Isn't Mexican food interesting? How do they come up with so many ways to prepare tortillas, tomatoes, peppers, cheese and meat? Except for the condiments like guacamole, sour cream and pico de gayo, the entire menu is composed of dishes made of the same five ingredients. It's impressive that they can do that, but hell, toss in a pork chop and some mashed potatoes here and there for goodness sakes.

A couple of weeks ago we went to this place in town called Chicago Hot Dogs. They really do make them right, Vienna hot dogs and neon green relish. I would rather go there to eat than to the Mexican restaurant.

Is it me...or is the term "weenie" disgusting? When I married Rick, he and his kids called hot dogs weenies and it just made me ill. I had to do my best to put a stop to that. I don't do weenies.

It's after midnight and I just watched a marathon of The Family Guy. I even watched South Park. I never saw any of those programs until I went to New Jersey last January and now I'm sort of hooked on them. It surprises me because those are the types of shows that I've put down for years. But, sitting with that guy as he watched them, forced me to watch them enough to see the humor in them.

I would never have let my kids watch that stuff when they were little. I was such a picky mother as far as TV went. I wouldn't let them watch Married With Children and then when I'd send them to visit their father for the summer he would let them watch it so then they would come home thinking that I was some prudish mother who was extremely unreasonable. And maybe I was.

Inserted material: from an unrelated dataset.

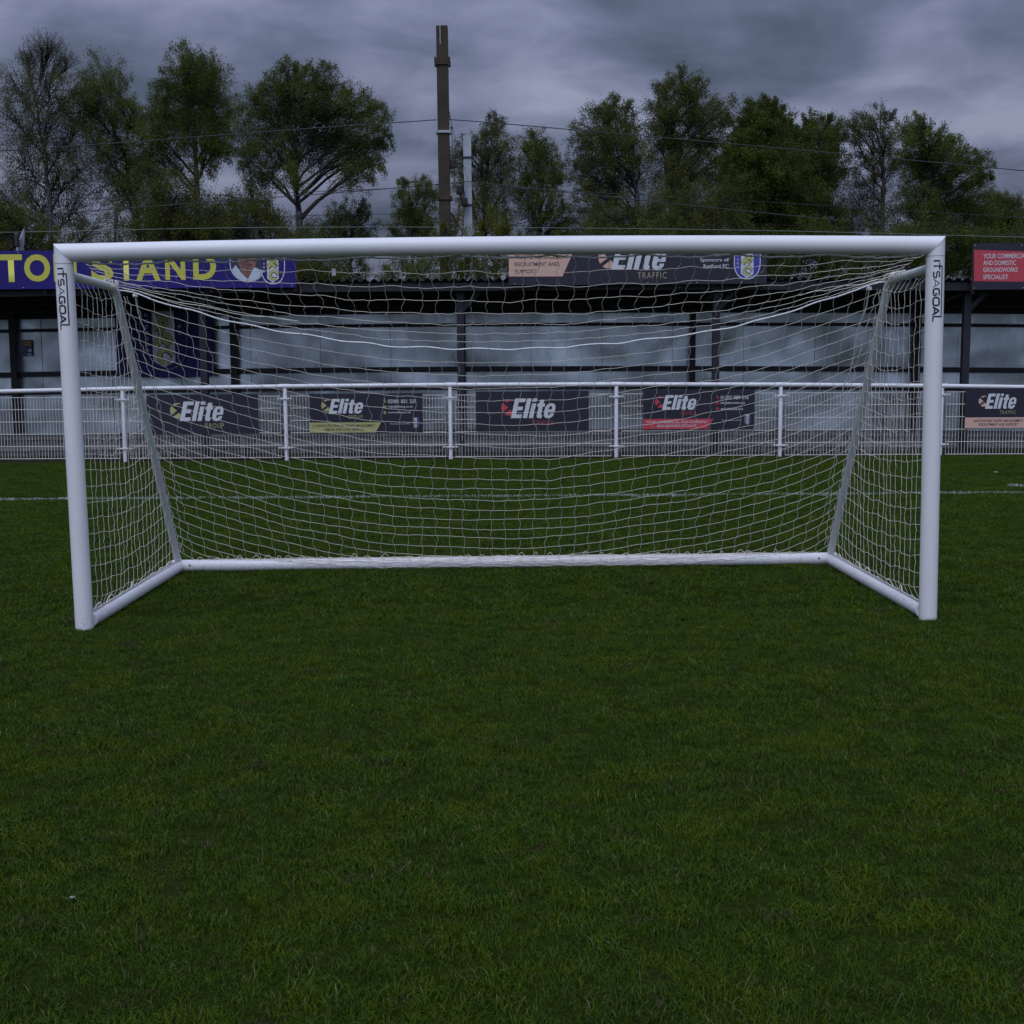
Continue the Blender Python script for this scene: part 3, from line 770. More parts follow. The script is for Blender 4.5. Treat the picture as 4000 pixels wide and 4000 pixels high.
# ------------------------------------------------------------------ covered stand
SF = frame(14.1, .035, .005)
stand = tag(empty('spectator_stand', SF), 'low covered terrace with grey galvanised back wall and black steel frame', 'stand')
WY = 2.5                                   # wall plane, local depth
Z = lambda py, px=2000, y=0.0: on(px, py, SF, y)[1]
XA, XB = -13.5, 13.5
def galv():
    m = bpy.data.materials.new('galvanised_sheet'); m.use_nodes = True; t = m.node_tree; b = t.nodes['Principled BSDF']
    tcn = t.nodes.new('ShaderNodeTexCoord')
    mpn = node(t, 'ShaderNodeMapping'); mpn.inputs['Scale'].default_value = (1, 1, .35); t.links.new(tcn.outputs['Object'], mpn.inputs[0])
    n = node(t, 'ShaderNodeTexNoise', _Scale=2.2, _Detail=6, _Roughness=.55); t.links.new(mpn.outputs[0], n.inputs['Vector'])
    t.links.new(ramp(t, n.outputs[0], [(.32, (.42, .48, .485)), (.5, (.52, .585, .59)), (.7, (.60, .67, .67))]), b.inputs['Base Color'])
    n3 = node(t, 'ShaderNodeTexNoise', _Scale=3, _Detail=5, _Roughness=.55); t.links.new(tcn.outputs['Object'], n3.inputs['Vector'])
    t.links.new(ramp(t, n3.outputs[0], [(.4, .26), (.65, .36)]), b.inputs['Roughness'])
    b.inputs['Metallic'].default_value = .85
    bp = node(t, 'ShaderNodeBump', _Strength=.05, _Distance=.01); t.links.new(n3.outputs[0], bp.inputs['Height']); t.links.new(bp.outputs[0], b.inputs['Normal'])
    return m
M['galv'] = galv()
seam0 = on(1251, 1350, SF, WY)[0]; SW = on(1525, 1350, SF, WY)[0]-seam0
ks = range(int((XA-seam0)/SW)-1, int((XB-seam0)/SW)+1)
for k in ks:
    x0 = seam0+k*SW+.003; x1 = x0+SW-.006; nx, nz = 14, 26; z0, z1 = .27, 2.75; random.seed(k*7+3)
    ty, tz, ph = random.uniform(-.012, .012), random.uniform(-.008, .012), random.uniform(0, 50)
    V = []
    for i in range(nz+1):
        for j in range(nx+1):
            f, g_ = j/nx, i/nz; x, z = x0+(x1-x0)*f, z0+(z1-z0)*g_
            # sheets are fixed to the rails and buckle between them
            d = .022*mnoise.noise(Vector((x*1.1, z*1.2, ph*.0+2)))+.014*mnoise.noise(Vector((x*2.8, z*2.3, 11)))
            d += .010*math.sin(math.pi*f)*math.sin(z*2.2+ph)
            V.append((x, WY+d+ty*(f-.5)+tz*(g_-.5)*2+.02, z))
    Fc = [(i*(nx+1)+j, i*(nx+1)+j+1, (i+1)*(nx+1)+j+1, (i+1)*(nx+1)+j) for i in range(nz) for j in range(nx)]
    o = npmesh('wall_sheet', V, Fc, M['galv'], stand, smooth=True)
b = MB(); b.box(XA, XB, WY+.06, WY+.10, .02, 2.8); b.build('wall_backing', M['black'], stand)
for py0, py1 in ((1276, 1264), (1453, 1433), (1523, 1514), (1693, 1680)):
    b = MB(); zb, zt = Z(py0, 1500, WY-.06), Z(py1, 1500, WY-.06); b.box(XA, XB, WY-.06, WY-.012, zb, zt, .003); b.build('wall_rail', M['black'], stand)
for px, half in ((50, .055), (912, .060), (1806, .055), (2706, .050), (3583, .060)):
    x = on(px, 1300, SF, WY-.10)[0]; b = MB(); b.box(x-half, x+half, WY-.16, WY-.062, .29, 2.75, .004); b.build('rear_column', M['black'], stand)
for x in (-13.1, 12.1):
    b = MB(); b.box(x-.055, x+.055, WY-.16, WY-.062, .29, 2.75, .004); b.build('rear_column', M['black'], stand)
fcol = [on(px, 1500, SF, .0)[0] for px in (801, 1801, 2794, 3766)]
fcol = [2*fcol[0]-fcol[1]]+fcol+[2*fcol[3]-fcol[2]]
for i, x in enumerate(fcol):
    b = MB(); h = .058
    # I-section column
    b.box(x-h, x+h, -.06, -.048, -.02, 2.80); b.box(x-h, x+h, .048, .06, -.02, 2.80); b.box(x-.005, x+.005, -.048, .048, -.02, 2.80)
    b.box(x-h+.004, x+h-.004, -.046, -.044, -.02, 2.79)
    fc_ = b.build('front_column', M['dark'], stand)
    b = MB(); b.add([(x+.06, -.03, 2.40), (x+.06, .03, 2.40), (x+.36, .03, 2.72), (x+.36, -.03, 2.72), (x+.06, -.03, 2.52), (x+.06, .03, 2.52), (x+.28, .03, 2.75), (x+.28, -.03, 2.75)],
                    [(0, 3, 7, 4), (1, 5, 6, 2), (0, 1, 2, 3), (4, 7, 6, 5), (0, 4, 5, 1), (3, 2, 6, 7)])
    b.build('brace', M['dark'], fc_)
    # rafter front to back
    b = MB(); b.add([(x-.05, -.25, 2.74), (x+.05, -.25, 2.74), (x+.05, WY, 2.52), (x-.05, WY, 2.52), (x-.05, -.25, 2.86), (x+.05, -.25, 2.86), (x+.05, WY, 2.64), (x-.05, WY, 2.64)],
                    [(0, 3, 2, 1), (4, 5, 6, 7), (0, 1, 5, 4), (1, 2, 6, 5), (2, 3, 7, 6), (3, 0, 4, 7)])
    b.build('rafter', M['black'], stand)
RZF = Z(1096, 1500, -.28)
def roof_z(y): return RZF-.085*(y+.28)
for y, w_, hh in ((-.25, .05, .13), (.45, .05, .10), (1.2, .05, .10), (1.95, .05, .12), (WY-.06, .06, .16)):
    b = MB(); zt = roof_z(y)-.038; b.box(XA, XB, y-w_/2, y+w_/2, zt-hh, zt, .003); b.build('purlin', M['black'], stand)
def corr(y0, y1):
    pitch = .146; n = int((XB-XA)/pitch*8); V = []; rows = 3
    for top in (0, 1):
        for r in range(rows):
            y = y0+(y1-y0)*r/(rows-1)
            for i in range(n+1):
                x = XA+(XB-XA)*i/n
                V.append((x, y, roof_z(y)+.024*math.cos(2*math.pi*x/pitch)+.006*top+(0 if r else .004*mnoise.noise(Vector((x*1.2, 0, 0))))))
    Fc = []; W_ = n+1; T = rows*W_
    for r in range(rows-1):
        for i in range(n):
            a = r*W_+i; Fc.append((a, a+W_, a+W_+1, a+1)); Fc.append((T+a, T+a+1, T+a+W_+1, T+a+W_))
    for i in range(n): Fc.append((i, i+1, T+i+1, T+i)); a = (rows-1)*W_+i; Fc.append((a+1, a, T+a, T+a+1))
    return npmesh('roof', V, Fc, mat('roof_cement_sheet', (.035, .037, .042), .75, col2=(.018, .018, .020), vscale=3), stand, smooth=True)
corr(-.34, WY+.35)
M['conc'] = mat('terrace_concrete', (.17, .155, .16), .9, spec=.2, col2=(.075, .068, .072), vscale=14, bump=.8, bscale=60)
M['conc2'] = mat('terrace_tread', (.20, .19, .20), .85, spec=.2, col2=(.12, .11, .115), vscale=5, bump=.4, bscale=40)
def step(y0, y1, z0, z1, seed):
    random.seed(seed); x = XA; 
    while x < XB:
        L = 1.83+random.uniform(-.03, .03); b = MB()
        dy, dz_ = random.uniform(-.012, .012), random.uniform(-.006, .006)
        b.box(x, x+L-.010, y0+dy+.02, y0+.16, z0, z1-.055+dz_, .004)                # riser
        r = b.build('step_riser', M['conc'], stand)
        b = MB(); b.box(x, x+L-.010, y0+dy, y1, z1-.052+dz_, z1+dz_, .008)
        b.build('step_tread', M['conc2'], stand); x += L
step(.36, 1.32, .03, .180, 1); step(1.30, 2.52, .13, .315, 2)
b = MB(); b.box(XA, XB, .42, WY, -.05, .10); b.build('step_base', M['conc'], stand)
b = MB(); b.box(XA, XB, .22, .34, -.02, .045, .006); b.build('kerb', mat('timber_kerb', (.045, .033, .026), .9, var=.5, vscale=9), stand)

for o in [o for o in bpy.data.objects if o.parent and (o.parent == stand or o.parent.parent == stand)]:
    # the long roof and rails sag towards both ends
    for v in o.data.vertices: v.co.z -= .0008*v.co.x**2
# --- things on the stand
def roof_sign(pxa, pya, pxb, pyb, yl, label, m, sheet=1.22):
    """top-left and bottom-right corners in the photograph"""
    x0, z1 = on(pxa, pya, SF, yl); x1, z0 = on(pxb, pyb, SF, yl)
    z0b = on(pxa, pyb, SF, yl)[1]
    t = tag(empty('roof_sign', SF @ Matrix.Translation((x0, yl, z0))), label, 'sign')
    w, h = x1-x0, z1-z0
    b = MB(); b.box(0, w, 0, .008, 0, h, .0015); b.build('panel', m, t)
    b = MB()
    for z in (.03, h-.05): b.box(.012, w-.012, .009, .05, z, z+.04)
    k = max(2, int(w/1.2))
    for i in range(k+1):
        x = .014+(w-.07)*i/k; b.box(x, x+.04, .0505, .09, -.06, h-.02)
    b.build('support_frame', M['rust'], t)
    b = MB(); random.seed(int(w*100))
    for i in range(int(w/.75)+1):
        for z in (.025, h-.03):
            x = min(w-.03, .05+i*.75+random.uniform(-.05, .05)); b.tube([(x, 0, z), (x, -.004, z)], .007, 8)
    b.build('screw', M['wprint'], t)
    return t, w, h
YS = -.44
# blue sign: panels begin beyond the left of the photograph
bx0 = -820
ts, w, h = roof_sign(bx0, 985, 1158, 1123, YS, 'long blue sign with yellow STAND lettering, portrait and club crest', M['blue'])
ox, oz = on(bx0, 985, SF, YS)[0], on(1158, 1123, SF, YS)[1]
def L(px, py): 
    x, z = on(px, py, SF, YS); return x-ox, z-oz
def txtpx(s, px0, pyt, px1, pyb, m, par, **kw):
    x0, z0 = L(px0, pyb); x1, z1 = L(px1, pyt)[0], L(px0, pyt)[1]; return text(s, x0, z0, x1, z1, m, par, **kw)
for ch, a_, b_, yo in (('T', 3, 85, 3), ('O', 97, 194, 3), ('N', 212, 297, 2), ('S', 358, 441, 1), ('T', 456, 530, 0), ('A', 533, 624, 0), ('N', 647, 722, -1), ('D', 756, 843, -2)):
    top = 997-.004*(a_-3)*1 ; txtpx(ch, a_, 994-.006*a_, b_, 1102-.012*a_, M['yellow'], ts, bold=.035)
# portrait roundel
def portrait():
    c = L(968, 1030); r = .30
    a = MB(); a.poly([(c[0]+r*math.cos(k*.196), c[1]+r*math.sin(k*.196)) for k in range(32)], -.0015, .001); ro_ = a.build('portrait', M['wprint'], ts)
    def disc(fx_, fz, rx, rz, m, y, nm, clipz=None):
        q_ = MB(); P = []
        for k in range(40):
            x, z = fx_+rx*math.cos(k*.157), fz+rz*math.sin(k*.157); d = math.hypot(x, z)
            if d > .285: x, z = x*.285/d, z*.285/d
            P.append((c[0]+x, c[1]+z))
        q_.poly(P, y, .0008); q_.build(nm, m, ro_)
    disc(0, 0, .285, .285, mat('photo_backdrop', (.03, .03, .06), .5), -.003, 'backdrop')
    skin = mat('printed_skin', (.27, .12, .10), .5, col2=(.15, .06, .05), vscale=7)
    q_ = MB(); P = [(-.26, -.10), (-.20, -.02), (-.10, -.16), (-.02, -.235), (.0, -.24), (.06, -.14), (.10, -.05), (.20, -.10), (.262, -.11)]
    P += [(.284*math.cos(rad(t)), .284*math.sin(rad(t))) for t in range(-25, -160, -9)]
    q_.poly([(c[0]+x, c[1]+z) for x, z in P][::-1], -.0062, .0008); 
    disc(-.01, -.10, .10, .14, skin, -.0045, 'neck')
    q_.build('shirt', mat('printed_shirt', (.50, .58, .66), .5), ro_)
    disc(-.01, .06, .155, .185, skin, -.0078, 'face')
    disc(.03, -.015, .05, .016, mat('printed_mouth', (.12, .03, .04), .5), -.0092, 'mouth')
    disc(.045, .05, .03, .026, mat('printed_nose', (.42, .19, .16), .5), -.0092, 'nose')
    for e in (-.05, .08): disc(e, .105, .018, .010, M['black_ink'], -.0092, 'eye')
    disc(-.01, .20, .15, .075, mat('printed_hair', (.20, .19, .19), .5), -.0092, 'hair')
portrait()
c = L(1064, 1029); crest(ts, c[0]+.005, c[1]-.005, .40, .66, yy=-.0018, bg=M['blue'])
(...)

But, I would rather err on the side of decency. Those kids were in elementary school and I didn't think programs like that were appropriate for school aged children. Anyway, that experience turned me off on shows like that for years. And then, I meet someone who introduces me to the trashiest stuff on television and I end up digging it. Go figure.

Well, it's time for me to go to bed now so I'll be back in the morning.